Если отмотать ленту событий на 8 лет назад, то можно прийти к выводу, что мое очное знакомство с Аллой и Ликой в декабре 2011 года в Хельсинки это тоже счастливый результат «cкрещенья тропинок в осеннем лесу». Посудите сами:
— апрель 2011. Я начинаю поиски нового места работы.
— май 2011. Получаю два предложения, практически равноценных по сумме плюсов и минусов.
— июнь 2011. После долгих размышлений и расчетов выбираю предложение A.
— август 2011.Прихожу к выводу, что ошибся («пошел по заброшенной тропинке»), и с тревогой и надеждой набираю номер человека, предложившего B. Оказывается, что за это время на свободное место нового человека не взяли, при этом его надобность стала настолько горяча, что мне предлагают значительно лучшие условия.
— октябрь 2011. Благодаря цепи случайностей нахожу партнера в Финляндии, который готов встретиться в Хельсинки и обсудить сотрудничество с моей новой компанией.

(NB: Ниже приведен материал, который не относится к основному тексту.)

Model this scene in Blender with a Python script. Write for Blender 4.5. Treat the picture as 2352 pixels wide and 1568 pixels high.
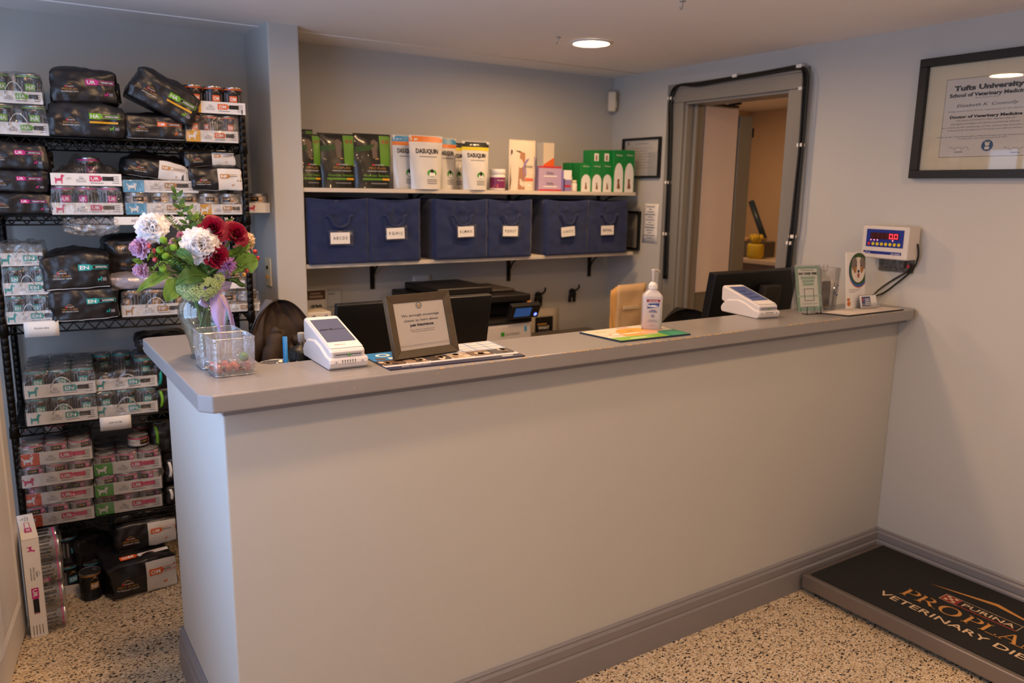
import bpy, bmesh, math, random
from mathutils import Vector as V, Matrix as Mx, noise, Euler
PI = math.pi
sc = bpy.context.scene
for o in list(bpy.data.objects): bpy.data.objects.remove(o)
C = sc.collection

# ------------------------------------------------------------------ camera
CAM = V((-3.017, -1.7618, 1.5145)); YAW, PITCH, ROLL, FPX = .5807, -.1899, .0151, 1807.94
fwd = V((math.sin(YAW)*math.cos(PITCH), math.cos(YAW)*math.cos(PITCH), math.sin(PITCH)))
_r = V((math.cos(YAW), -math.sin(YAW), 0)); _u = _r.cross(fwd)
RT = _r*math.cos(ROLL)+_u*math.sin(ROLL); UP = -_r*math.sin(ROLL)+_u*math.cos(ROLL)
cd = bpy.data.cameras.new('camera'); cam = bpy.data.objects.new('camera', cd); C.objects.link(cam)
cam.matrix_world = Mx(((RT.x, UP.x, -fwd.x, CAM.x), (RT.y, UP.y, -fwd.y, CAM.y), (RT.z, UP.z, -fwd.z, CAM.z), (0, 0, 0, 1)))
cd.sensor_width = 36; cd.lens = 36*FPX/2352; cd.clip_start = .02
cd.dof.use_dof = True; cd.dof.focus_distance = 2.15; cd.dof.aperture_fstop = 3.2
sc.camera = cam

# ------------------------------------------------------------------ light
w = bpy.data.worlds.new('world'); sc.world = w; w.use_nodes = True
w.node_tree.nodes['Background'].inputs[0].default_value = (.55, .72, 1, 1)
w.node_tree.nodes['Background'].inputs[1].default_value = .6
sc.view_settings.view_transform = 'Standard'; sc.view_settings.look = 'None'
sc.view_settings.gamma = 1; sc.view_settings.use_curve_mapping = False
sc.view_settings.exposure = -0.46
LAMPW = 235.0
DAY = 36.0
def area(name, loc, rot, sx, sy, watts, col):
    l = bpy.data.lights.new(name, 'AREA'); l.shape = 'RECTANGLE'; l.size = sx; l.size_y = sy
    l.energy = watts; l.color = col
    o = bpy.data.objects.new(name, l); C.objects.link(o); o.location = loc; o.rotation_euler = rot
    return o
DC = (.47, .65, 1.0)
area('daylight', (-3.67, -.05, 1.30), (0, -PI/2, 0), 1.1, 1.5, DAY, DC)
area('daylight', (-3.67, -2.4, .93), (0, -PI/2, 0), 1.25, .85, DAY*.22, DC)
area('daylight', (-3.67, 1.30, 1.45), (0, -PI/2, 0), .9, .5, DAY*.10, DC)
try:
    sc.cycles.max_bounces = 10; sc.cycles.transparent_max_bounces = 24; sc.cycles.use_light_tree = True
    sc.cycles.sample_clamp_indirect = 4
    sc.cycles.caustics_reflective = False; sc.cycles.caustics_refractive = False
except Exception: pass

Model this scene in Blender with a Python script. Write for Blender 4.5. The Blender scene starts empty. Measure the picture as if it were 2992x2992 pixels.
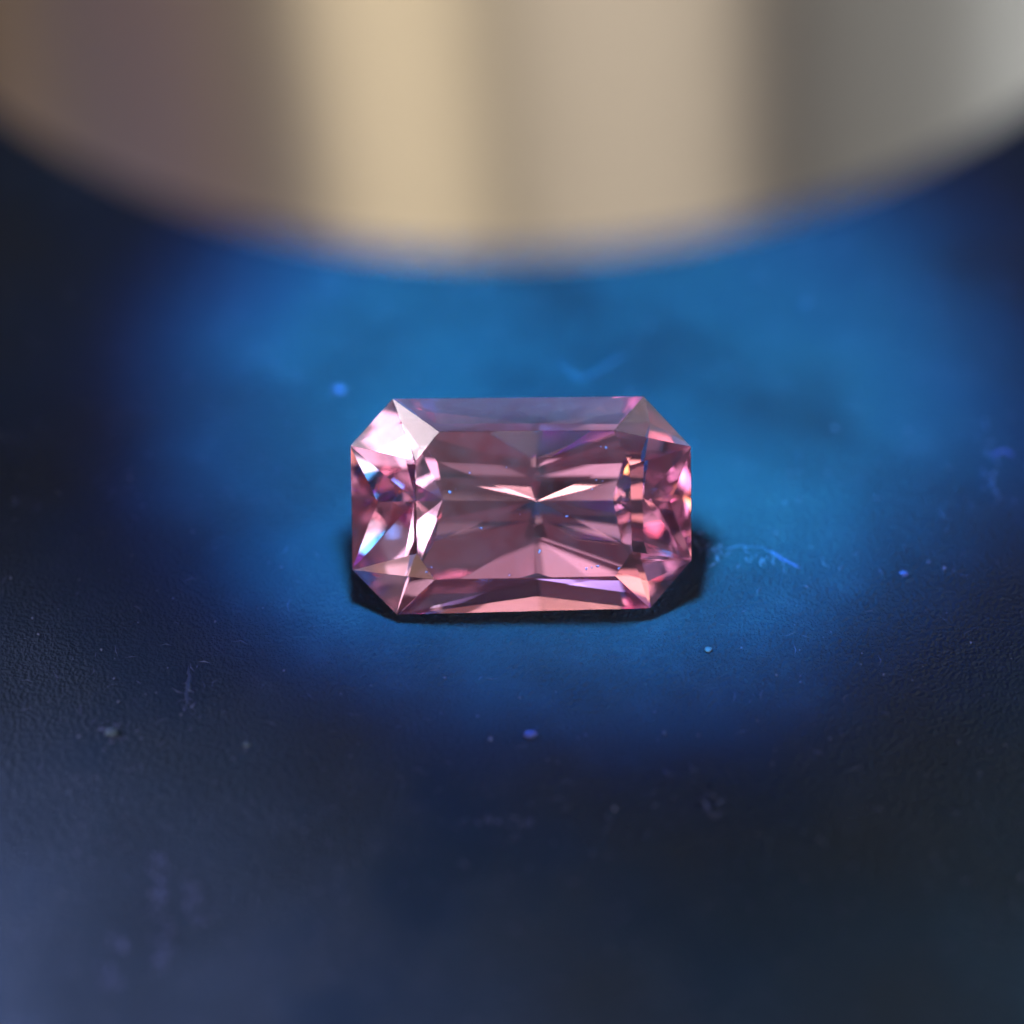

— декабрь 2011. Благодаря случайному разговору с Сашей Бабковым узнаю, что в Хельсинки живет хорошая добрая знакомая и соглашаюсь передать ей новогодний подарок.
— предрождество 2012. Встреча в Хельсинки с Аллой и с новобранкой Кембриджа Ликой. Как я понимаю, Лика оказалась в этот момент дома тоже достаточно случайно, благодаря Рождественским каникулам.
Думаешь, звёзды сошлись в тот год для овнов и тельцов? :-))
Явно астрологическое событие. Кирпич просто так на голову никому не свалится.
Аллочка! Я повторно прочитала ваш рассказ на блоге. Как мама и как научный сотрудник в прошлом, кэн, я прекрасно понимаю с какими трудностями столкнулась Лика. Но, по сравнению с трудностями при поступлении в Гарвард, город мечты, город самых современных научных открытий, все наши трудности кажутся просто хлопотами! Но и там, где живут и работают «небожители» никто не отменял зависть и плагиат. Трудности еще только впереди… Ни приведи бог!
Желаю Лике огромных успехов и новых открытий! А мы гордимся, что у наших друзей такой талантливый ребенок с борцовским характером!